Artikel 9 Rapportering

  • 1. De accountant verstrekt de accountantsverklaring met het verslag van bevindingen met betrekking tot de door het college opgemaakte concernrekening uiterlijk de derde dinsdag van de maand april van het jaar volgend op het verslagjaar aan de raad.

  • 2. De accountantsverklaring en het verslag van bevindingen omtrent het onderzoek van de concernrekening worden voor verzending aan de raad door de accountant aan het college voorgelegd met de mogelijkheid om op deze documenten te reageren.

  • 3. De accountantsverklaring en het rapport van bevindingen omtrent het onderzoek van de jaar-rekening van de Raadsorganisatie wordt voordat deze aan de raad wordt toegezonden, zowel aan het presidium van de raad als de griffier voorgelegd met de mogelijkheid op deze documenten te reageren.

  • 4. De accountant rapporteert tussentijds omtrent uitkomsten van het onderzoek naar de concernrekening indien naar de mening van de accountant bijzondere omstandigheden dit noodzakelijk maken.
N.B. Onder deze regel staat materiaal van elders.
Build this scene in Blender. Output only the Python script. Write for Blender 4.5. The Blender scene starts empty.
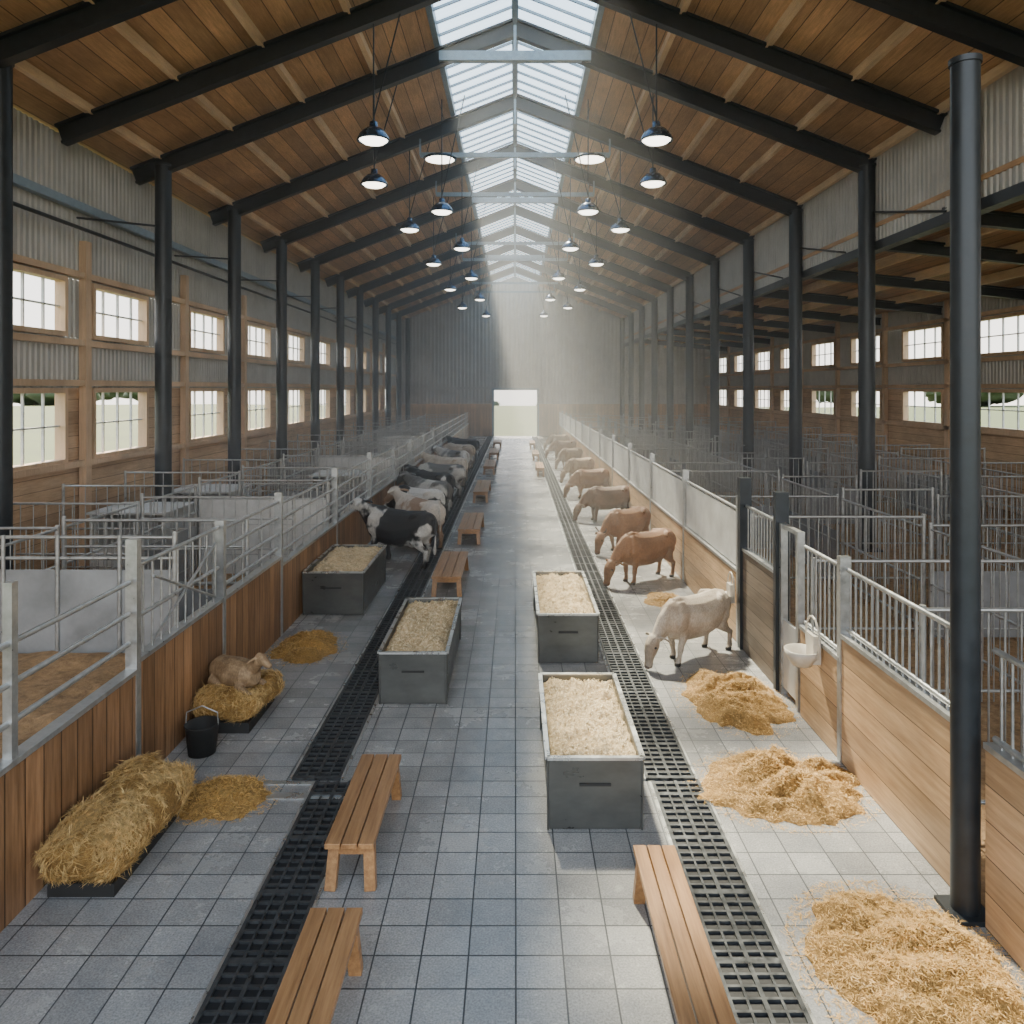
import bpy, math, random
from mathutils import Vector, noise
random.seed(7)
S=bpy.context.scene
COL=S.collection

# ------------------------------------------------------------ materials
def newmat(name):
    m=bpy.data.materials.new(name); m.use_nodes=True
    nt=m.node_tree; b=nt.nodes['Principled BSDF']
    return m,nt,b
def N(nt,t,**k):
    n=nt.nodes.new(t)
    for a,v in k.items(): setattr(n,a,v)
    return n
def math_n(nt,op,a,b=None,c=None):
    n=N(nt,'ShaderNodeMath',operation=op)
    for i,x in enumerate((a,b,c)):
        if x is None: continue
        if isinstance(x,(int,float)): n.inputs[i].default_value=x
        else: nt.links.new(x,n.inputs[i])
    return n.outputs[0]
def mixc(nt,fac,a,b,mode='MIX'):
    n=N(nt,'ShaderNodeMix',data_type='RGBA',blend_type=mode)
    for s,x in ((n.inputs[0],fac),(n.inputs[6],a),(n.inputs[7],b)):
        if isinstance(x,(int,float)): s.default_value=x
        elif isinstance(x,(tuple,list)): s.default_value=tuple(x)[:3]+(1,)
        else: nt.links.new(x,s)
    return n.outputs[2]
def noise_n(nt,vec,scale,detail=4,rough=.6):
    n=N(nt,'ShaderNodeTexNoise'); n.inputs['Scale'].default_value=scale
    n.inputs['Detail'].default_value=detail; n.inputs['Roughness'].default_value=rough
    if vec is not None: nt.links.new(vec,n.inputs['Vector'])
    return n.outputs['Fac']
def mapping(nt,scale):
    tc=N(nt,'ShaderNodeTexCoord'); mp=N(nt,'ShaderNodeMapping')
    mp.inputs['Scale'].default_value=scale
    nt.links.new(tc.outputs['Object'],mp.inputs['Vector'])
    return mp.outputs[0],tc.outputs['Object']
def maprange(nt,v,a,b,c,d):
    n=N(nt,'ShaderNodeMapRange')
    nt.links.new(v,n.inputs[0])
    for i,x in enumerate((a,b,c,d)): n.inputs[i+1].default_value=x
    return n.outputs[0]
def bump(nt,b,h,strength=.3,dist=.01):
    n=N(nt,'ShaderNodeBump'); n.inputs['Strength'].default_value=strength
    n.inputs['Distance'].default_value=dist
    nt.links.new(h,n.inputs['Height']); nt.links.new(n.outputs[0],b.inputs['Normal'])
def simple(name,col,rough=.5,metal=0,var=.15,scale=6,emis=None,es=0,stretch=(1,1,1)):
    m,nt,b=newmat(name)
    v,_=mapping(nt,stretch)
    nz=noise_n(nt,v,scale)
    f=maprange(nt,nz,.3,.7,1-var,1+var)
    c=mixc(nt,1.0,col,f,'MULTIPLY')
    nt.links.new(c,b.inputs['Base Color'])
    r=maprange(nt,nz,.3,.7,max(0,rough-.08),min(1,rough+.08)); nt.links.new(r,b.inputs['Roughness'])
    b.inputs['Metallic'].default_value=metal
    if emis:
        b.inputs['Emission Color'].default_value=tuple(emis)+(1,); b.inputs['Emission Strength'].default_value=es
    return m
def wood(name,c1,c2,across='Z',w=.18,grain='Y',rough=.6,seam=.05,vary=.35):
    m,nt,b=newmat(name)
    sc={'X':(1,14,14),'Y':(14,1,14),'Z':(14,14,1)}[grain]
    v,o=mapping(nt,sc)
    nz=noise_n(nt,v,1.6,6,.65)
    v2,_=mapping(nt,tuple(.35 if q==1 else .6 for q in sc)); stain=noise_n(nt,v2,1.5,4)
    sep=N(nt,'ShaderNodeSeparateXYZ'); nt.links.new(o,sep.inputs[0])
    a=math_n(nt,'DIVIDE',sep.outputs[across],w)
    fl=math_n(nt,'FLOOR',a); fr=math_n(nt,'FRACT',a)
    wn=N(nt,'ShaderNodeTexWhiteNoise',noise_dimensions='1D'); nt.links.new(fl,wn.inputs['W'])
    c=mixc(nt,maprange(nt,nz,.3,.7,0,1),c1,c2)
    vv=maprange(nt,wn.outputs['Value'],0,1,1-vary,1+vary*.6)
    c=mixc(nt,1.0,c,vv,'MULTIPLY')
    c=mixc(nt,1.0,c,maprange(nt,stain,.35,.65,.78,1.12),'MULTIPLY')
    sm=math_n(nt,'LESS_THAN',fr,seam)
    c=mixc(nt,sm,c,tuple(x*.25 for x in c2))
    nt.links.new(c,b.inputs['Base Color']); b.inputs['Roughness'].default_value=rough
    bump(nt,b,math_n(nt,'SUBTRACT',nz,sm),.35,.006)
    return m
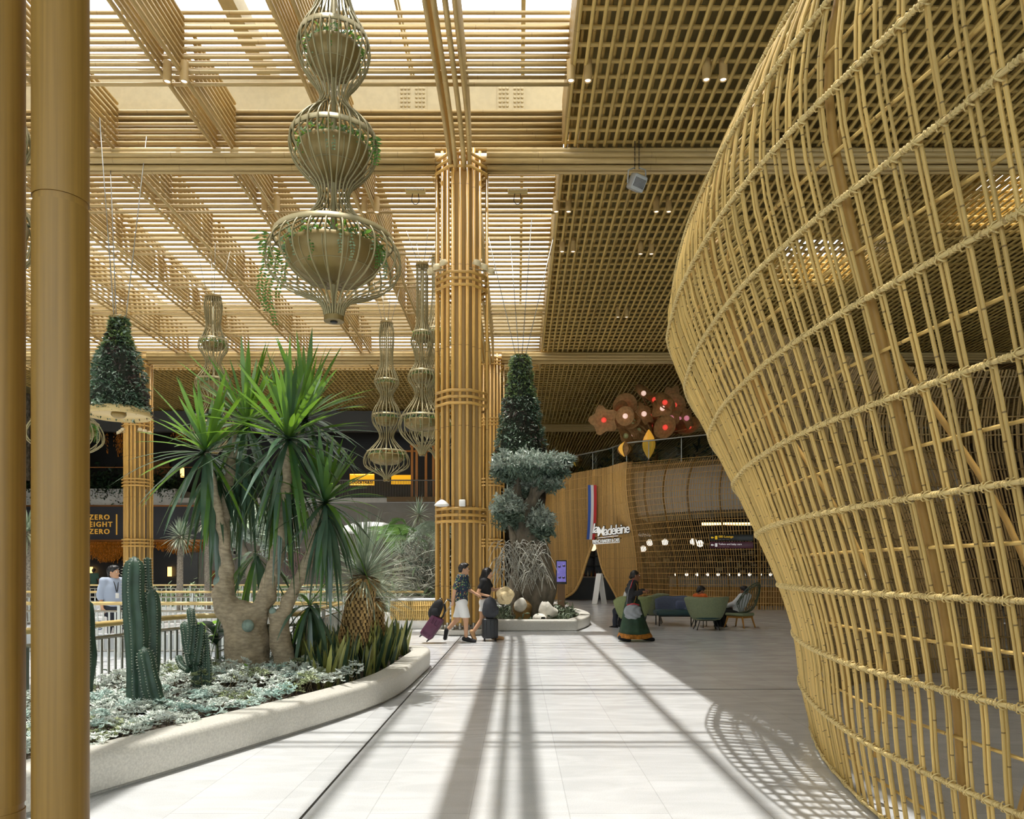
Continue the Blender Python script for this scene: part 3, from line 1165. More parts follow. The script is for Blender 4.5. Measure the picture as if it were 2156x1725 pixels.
b.tube([(FX(179) - ox + .5 * math.cos(a), -.34, FZ(1104) + .62 * math.sin(a)) for a in np.linspace(0, 2 * PI, 32, endpoint=False)], .06, 6, closed=True)
b.build('sign_emblem', gold, t)
text('sign_lettering', 'K', .42, (FX(287) - ox, -.34, FZ(1110)), gold, t)
# copper strand chandeliers
amber = M('amber_glass', '#7d4c1e', .2, emit=.06, ecol='#ff9a2a', island=.8)
def strands(name, label, x0, x1, z0, z1, y, n, wave=.35, r=.03):
    b = MB()
    for i in range(n):
        x = rnd.uniform(x0, x1)
        yy = y + rnd.uniform(-.6, .6)
        zb = z0 + wave * (.5 + .5 * math.sin(x * 1.3)) + rnd.uniform(0, .5) * wave
        z = z1
        while z > zb:
            l = rnd.uniform(.08, .18)
            b.tube([(x + rnd.uniform(-.03, .03), yy, z), (x + rnd.uniform(-.03, .03), yy, z - l)], r * rnd.uniform(.5, 1.1), 4)
            z -= l + rnd.uniform(.03, .16)
    o = b.build(name, amber)
    tag(o, label, 'chandelier', None)
    return o
strands('strand_chandelier', 'copper bead chandelier under the gold lettered sign left of bamboo column', FX(150), FX(262), FZ(1185), FZ(1142), YF + 0, 520, 1.0)
strands('strand_chandelier', 'copper bead chandelier under the slate panel right of bamboo column', FX(322), FX(432), FZ(1166), FZ(1142), YF + 0, 380, .4)
strands('strand_chandelier', 'loose amber droplets hanging above terrace behind the green bell', FX(185), FX(262), FZ(960), FZ(885), YF + 2.5, 60, 1.2, .02)
strands('strand_chandelier', 'loose amber droplets hanging above terrace right of bamboo column', FX(325), FX(372), FZ(925), FZ(895), YF + 2.5, 40, .5, .02)
# rock-like textured tower panel behind the poles
o = MB().box((FX(52), YF - 1, FZ(910)), (1.6, .5, 6.2)).build('stone_pillar', M('rock_relief', '#8f8678', .9, var=.5, scale=5, bump=1.0, bscale=8), smooth=False)
tag(o, 'rough rock relief panel between the two near bamboo poles', 'wall panel')
# terrace planting
lf_dark = leaf_mat('leaf_dark', '#2f4a2a', '#1c3020', .5, .35, .15)
o = MB()
n = 2600
c = np.stack([nrg.uniform(-34, FX(372), n), nrg.uniform(YF - .2, YF + .7, n), FZ(1030) + np.abs(nrg.normal(0, .55, n))], -1)
o.leaves(c, .38, .3)
c = np.stack([nrg.uniform(-34, FX(372), 700), np.full(700, YF - .28), FZ(1030) - np.abs(nrg.normal(0, .35, 700))], -1)
o.leaves(c, .2, .4)
o = o.build('terrace_foliage', lf_dark)
tag(o, 'dark trailing foliage along the upper terrace edge', 'foliage', None, 'stuff')
# yellow cocktail sign and timber frames of the upper bar
t = thing('cocktail_sign', 'glowing yellow COCKTAILS! board hung behind the palm fronds', 'sign', (FX(752), YF + 1.5, FZ(1004)))
yel = M('sign_yellow', '#e8a816', .5, emit=.9)
MB().box((0, 0, 0), (1.55, .12, .72)).build('board', yel, t, smooth=False)
text('lettering', 'COCKTAILS!', .24, (.02, -.075, -.26), blackw, t, align='CENTER', bold=.006)
b = MB()
for i in range(14):
    for z in (-.32, .32):
        b.ball((-.7 + .108 * i, -.08, z), .03, 6)
b.build('bulb_border', lamp, t)
o = MB().box((FX(832), YF + 2.5, FZ(1000)), (1.3, .1, .6)).build('menu_board', yel, smooth=False)
tag(o, 'smaller glowing yellow board right of the slim hanging planter', 'sign')
t = thing('timber_frame', 'warm lit timber door frames of the upper bar left of nearest column', 'frame', (FX(890), YF + 1.2, 6.1))
wood = M('timber_glow', '#b0702c', .5, emit=.12)  # slight emission puts the warm bar light into the timber itself
b0 = FX(890)
for px in (862, 872, 892, 908):
    MB().box((FX(px) - b0, 0, 1.7), (.14, .2, 3.4)).build('post', wood, t, smooth=False)
MB().box((FX(885) - b0, 0, 3.4), (1.6, .2, .14)).build('lintel', wood, t, smooth=False)
MB().box((FX(850) - b0, .8, 3.2), (3.4, .12, .1)).build('lintel', wood, t, smooth=False)
t = thing('balcony_railing', 'dark slatted balcony railing of the upper bar above stone wall', 'railing', (FX(820), YF + .3, 6.1))
b = MB()
for i in range(64):
    b.box((FX(712 + i * 3.4) - FX(820), 0, .55), (.03, .03, 1.05))
b.build('balusters', M('rail_grey', '#6b6962', .5), t, smooth=False)
MB().box((0, 0, 1.12), (6.7, .08, .07)).build('handrail', M('rail_grey2', '#77746b', .5), t, smooth=False)
MB().box((FX(868) - FX(820), -.3, -.1), (3.1, .3, .3)).build('fascia', M('tan_fascia', '#6e5227', .5), t, smooth=False)
o = MB()
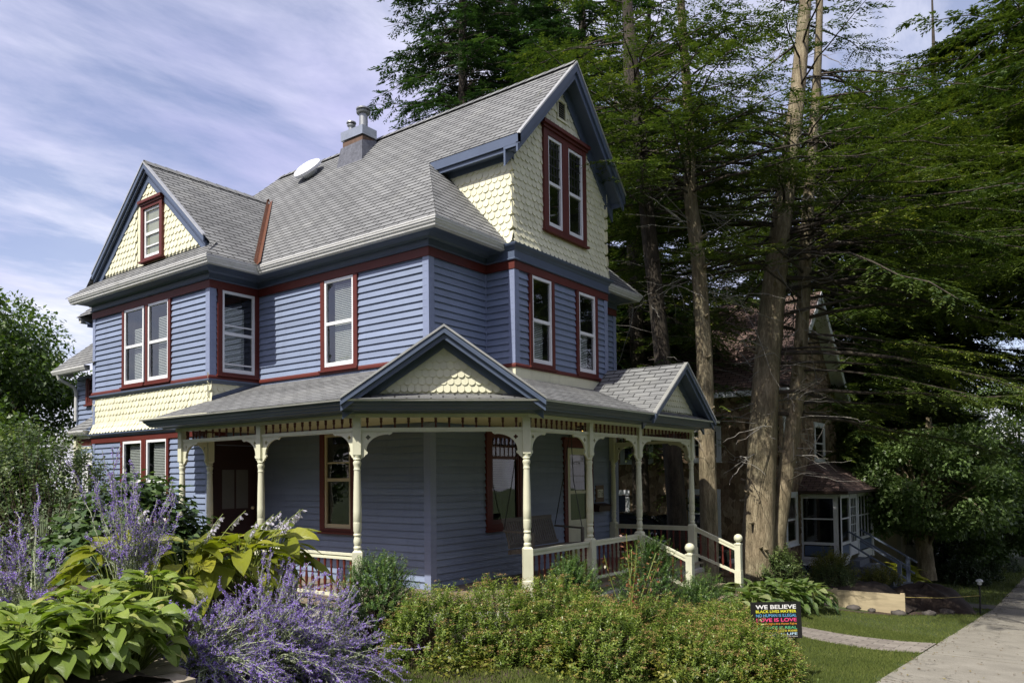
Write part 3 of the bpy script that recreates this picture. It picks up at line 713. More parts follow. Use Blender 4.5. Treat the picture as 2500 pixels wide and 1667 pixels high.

Deze rapportering kan onderdeel uitmaken van het overleg als bedoeld in artikel 6 lid 3.

  • 5. De accountant bespreekt voorafgaand aan de raadsbehandeling van de concernrekening de verslagen van de bevindingen en de strekking van de accountantsverklaringen met de leden van de Rekeningencommissie.

  • 6. In aanvulling op het in de wet voorgeschreven verslag van bevindingen brengt de accountant over de door hem uitgevoerde (deel)controles verslag uit van zijn bevindingen van niet bestuurlijk belang aan de daarvoor in aanmerking komende functionaris(sen) van de gemeente. Hierbij past de accountant (zo nodig) het beginsel toe van hoor en wederhoor.

  • 7. De wijze van rapportering van de overige controles en opdrachten zoals bedoeld in artikel 8 wordt geregeld bij de opdrachtverlening door het college aan de Gemeentelijke Accountantsdienst .

Artikel 10 Inwerkingtreding

Het raadsbesluit 448 van 2000 (opdracht accountantscontrole) blijft geldig voor de accountantscontrole van de concernrekening en de dienstrekeningen tot en met het verslagjaar 2003. Deze verordening is van toepassing op de accountantscontrole van de concernrekening en de dienstrekeningen vanaf het verslagjaar 2004.

Artikel 11 Citeerartikel

Deze verordening kan worden aangehaald onder de naam 'Controleverordening gemeente Den Haag'.